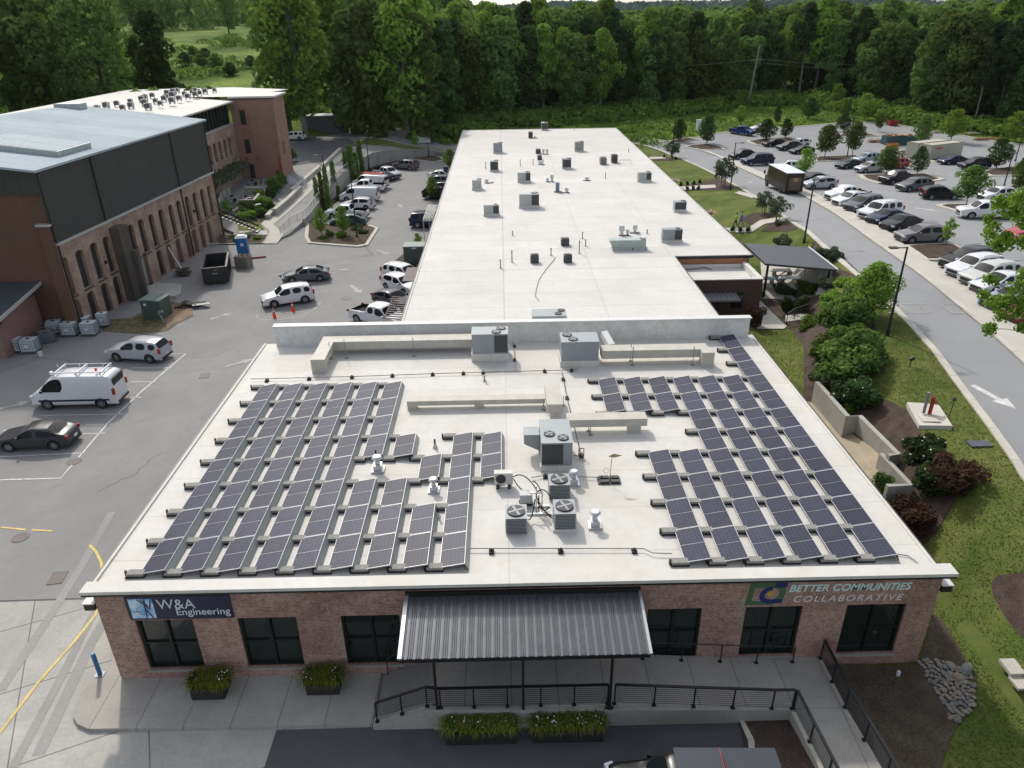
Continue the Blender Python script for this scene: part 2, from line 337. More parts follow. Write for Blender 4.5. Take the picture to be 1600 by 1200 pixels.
# ================================================================== GROUND
def ground():
    def axis(lo, hi, near, fine):
        a = set(range(lo, hi+1, 3)); a |= set(fine); a = sorted(a)
        return a
    xs = [-1600, -1200, -900, -650, -480, -360, -280, -220, -180, -150]+axis(-132, 129, 3, range(15, 42))+[150, 180, 220, 280, 360, 480, 650, 900, 1200, 1600]
    ys = [-60, -30, -10]+axis(0, 300, 3, [])+[320, 350, 400, 460, 540, 640, 800, 1000, 1250, 1500, 1800, 2100, 2400, 2700, 3000]
    xs = np.array(xs, float); ys = np.array(ys, float)
    V = [(x, y, terr(x, y)-(.25 if (-60 < x < 125 and y < 146) else .0)) for y in ys for x in xs]
    n = len(xs); Fc = [(j*n+i, j*n+i+1, (j+1)*n+i+1, (j+1)*n+i) for j in range(len(ys)-1) for i in range(n-1)]
    me = bpy.data.meshes.new('ground'); me.from_pydata(V, [], Fc); me.materials.append(MAT['wild_grass'])
    me.polygons.foreach_set('use_smooth', [True]*len(me.polygons))
    o = bpy.data.objects.new('ground', me); COL.objects.link(o); tag(o, kind='structure')
ground()
def S(name, poly, off, m, step=3.0, zf=None, skirt=0.0):
    return tag(drape(name, poly, off, MAT[m], step, zf, skirt), kind='structure')
def P0(*p, z=0.0): return [un(a, b, z) for a, b in p]
def PT(*p): return [on(a, b)[:2] for a, b in p]
zero = lambda x, y: 0.0
ya = 25.75
S('asphalt_lot', [(-75, ya), (-15, ya+.55), (-7, ya+.55), (-7, 150), (-75, 150)], .0, 'asphalt', 12, zero)
S('concrete_apron', [(-75, 0), (-4, 0), (-4, ya+.5), (-15, ya+.5), (-75, ya-.05)], .0, 'concrete_apron', 12, zero)
S('front_asphalt', [un(412, 1202), un(432, 1141), (8.6, 19.05), (9.3, 16.9), (9.6, 0), (-9, 0)], .012, 'dark_asphalt', 12, zero)
# patches of different asphalt and tyre marks in the lot
S('asphalt_patch', P0((680, 330), (640, 400), (600, 470), (540, 530), (450, 530), (520, 440), (590, 370), (632, 330)), .006, 'asphalt', 12, zero)
# raised walkway behind the mill
WALL = [(-25.6, 94.5), (-25.4, 97.2), (-25.1, 110), (-24.7, 122), (-24.2, 131), (-23.2, 136.8), (-20.3, 141.6), (-16.4, 145), (-12.8, 146.6)]
def deckz(x, y):
    a = interp(y, [86, 97, 110, 131, 160, 200], [.04, .75, 1.75, 2.1, 2.3, 2.5]); b = interp(x, [-23.5, -16, -10, -6], [2.6, 1.25, .5, .1])
    return min(a, b)
deck = [(-27.5, 86.3), (-26.2, 90)]+[(x-.1, y) for x, y in WALL]+[(-8, 149), (-6, 156), (-14, 163), (-25, 172), (-75, 176), (-75, 122), (-44, 122), (-42.5, 100), (-33.2, 90.5), (-33, 86.3)]
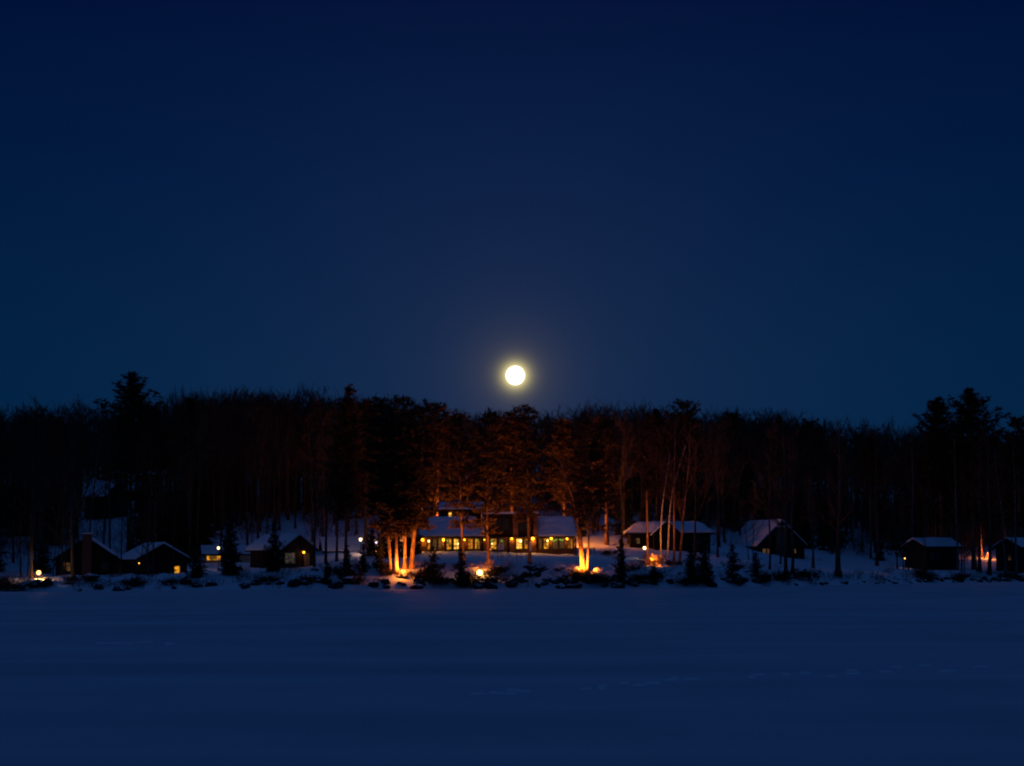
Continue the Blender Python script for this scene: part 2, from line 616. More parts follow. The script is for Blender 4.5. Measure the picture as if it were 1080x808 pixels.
def math_node(op, a, b_=None):
    n = nt.nodes.new('ShaderNodeMath')
    n.operation = op
    for i, q in enumerate((a, b_)):
        if q is None:
            continue
        if isinstance(q, (int, float)):
            n.inputs[i].default_value = q
        else:
            L(q, n.inputs[i])
    return n.outputs[0]


# angle from the moon = sqrt(2(1-cos)) is exact enough for the small angles that matter
theta = math_node('SQRT', math_node('MAXIMUM', math_node('MULTIPLY', math_node('SUBTRACT', 1.0, dot.outputs['Value']), 2.0), 0.0))
total = cr.outputs[0]


def add_glow(total, col, width_deg, power):
    x = math_node('DIVIDE', theta, R(width_deg))
    if power != 1:
        x = math_node('POWER', x, power)
    g = math_node('EXPONENT', math_node('MULTIPLY', x, -1.0))
    sc_ = nt.nodes.new('ShaderNodeVectorMath')
    sc_.operation = 'SCALE'
    sc_.inputs[0].default_value = col
    L(g, sc_.inputs['Scale'])
    ad = nt.nodes.new('ShaderNodeVectorMath')
    ad.operation = 'ADD'
    L(total, ad.inputs[0])
    L(sc_.outputs[0], ad.inputs[1])
    return ad.outputs[0]


total = add_glow(total, (.0030, .0048, .0150), 10.5, 2)
total = add_glow(total, (.0110, .0065, .0060), 3.2, 1)
total = add_glow(total, (.100, .078, .025), 0.60, 1)
total = add_glow(total, (4.3, 3.6, 1.25), 0.166, 1.15)
sky = nt.nodes.new('ShaderNodeTexSky')
sky.sky_type = 'NISHITA'
sky.sun_disc = False
sky.sun_elevation = R(-4)
sky.sun_rotation = R(180)          # the sun has set behind the camera
tint = nt.nodes.new('ShaderNodeVectorMath')
tint.operation = 'MULTIPLY'
tint.inputs[1].default_value = (0.012, 0.05, 0.10)
L(sky.outputs[0], tint.inputs[0])
ad = nt.nodes.new('ShaderNodeVectorMath')
ad.operation = 'ADD'
L(total, ad.inputs[0])
L(tint.outputs[0], ad.inputs[1])
L(ad.outputs[0], bg.inputs['Color'])
bg.inputs['Strength'].default_value = 1.0

# the full moon and its light
mp_ = CAM + MOON_DIR * 60000
moon = MB().ball((0, 0, 0), 60000 * math.tan(R(0.282)), 48, 24).build('moon', M['moon'], None, True, mp_)
tag(moon, 'full yellow white moon glowing in the dusk sky above the treetops', 'moon')
sd = bpy.data.lights.new('moonlight', 'SUN')
sd.energy = 0.02
sd.angle = R(0.5)
sd.color = (1.0, 0.93, 0.8)
so = bpy.data.objects.new('moonlight', sd)
COL.objects.link(so)
so.rotation_euler = (-MOON_DIR).to_track_quat('-Z', 'Y').to_euler()

# ================================================================== THINGS
rnd = random.Random(11)


def window(parent, x, z, wd, ht, y, pane, frame=M['frame'], bars=(2, 2), nrm=-1, mats=None, sill=True, t=0.06):
    """a framed window on a wall whose face is the local plane y"""
    fr = MB()
    e, d0, d1 = t, y + nrm * 0.05, y - nrm * 0.06
    ya, yb = min(d0, d1), max(d0, d1)
    x0, x1, z0, z1 = x - wd / 2, x + wd / 2, z - ht / 2, z + ht / 2
    fr.box(x0 - e, x0, ya, yb, z0 - e, z1 + e)
    fr.box(x1, x1 + e, ya, yb, z0 - e, z1 + e)
    fr.box(x0, x1, ya, yb, z0 - e, z0)
    fr.box(x0, x1, ya, yb, z1, z1 + e)
    yc = y + nrm * 0.035
    for i in range(1, bars[0]):
        xx = x0 + wd * i / bars[0]
        fr.box(xx - .02, xx + .02, min(yc, yc - nrm * .03), max(yc, yc - nrm * .03), z0, z1)
    for i in range(1, bars[1]):
        zz = z0 + ht * i / bars[1]
        fr.box(x0, x1, min(yc + nrm * .004, yc - nrm * .026), max(yc + nrm * .004, yc - nrm * .026), zz - .02, zz + .02)
    f = fr.build('window', frame, parent)
    MB().box(x0, x1, min(y + nrm * .004, y + nrm * .012), max(y + nrm * .004, y + nrm * .012), z0, z1).build('pane', pane, f)
    if sill:
        MB().box(x0 - e, x1 + e, min(y + nrm * .14, y), max(y + nrm * .14, y), z0 - e - .06, z0 - e - .003).build('sill', frame, f)
    return f


def wall_lamp(parent, p, r, m, hood=True):
    mt = MB()
    p = Vector(p)
    mt.tube([p + Vector((0, 0.32, 0.05)), p + Vector((0, 0.12, 0.22)), p + Vector((0, 0, r + .02))], [.02, .02, .02], 5)
    mt.tube([p + Vector((0, 0, r * .8)), p + Vector((0, 0, r * 1.25))], [r * 1.15, r * 0.3], 10, True)
    o = mt.build('wall_lamp', M['metal'], parent)
    MB().ball(p, r, 12, 8).build('globe', m, o, True)
    return o


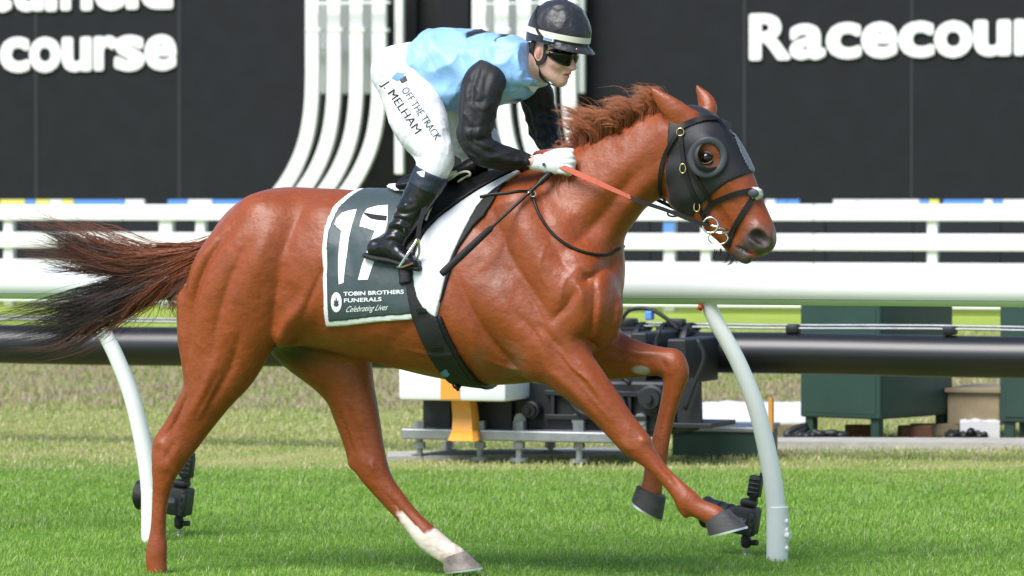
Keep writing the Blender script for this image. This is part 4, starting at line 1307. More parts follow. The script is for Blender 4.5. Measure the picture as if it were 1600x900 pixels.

• • •

# Required work
Look back at the entries above. Retype the line with "were 1080x808 pixels.", the line with "return n.outputs[0]", and all lines in between.

# Solution to this exercise
Continue the Blender Python script for this scene: part 2, from line 616. More parts follow. The script is for Blender 4.5. Measure the picture as if it were 1080x808 pixels.
def math_node(op, a, b_=None):
    n = nt.nodes.new('ShaderNodeMath')
    n.operation = op
    for i, q in enumerate((a, b_)):
        if q is None:
            continue
        if isinstance(q, (int, float)):
            n.inputs[i].default_value = q
        else:
            L(q, n.inputs[i])
    return n.outputs[0]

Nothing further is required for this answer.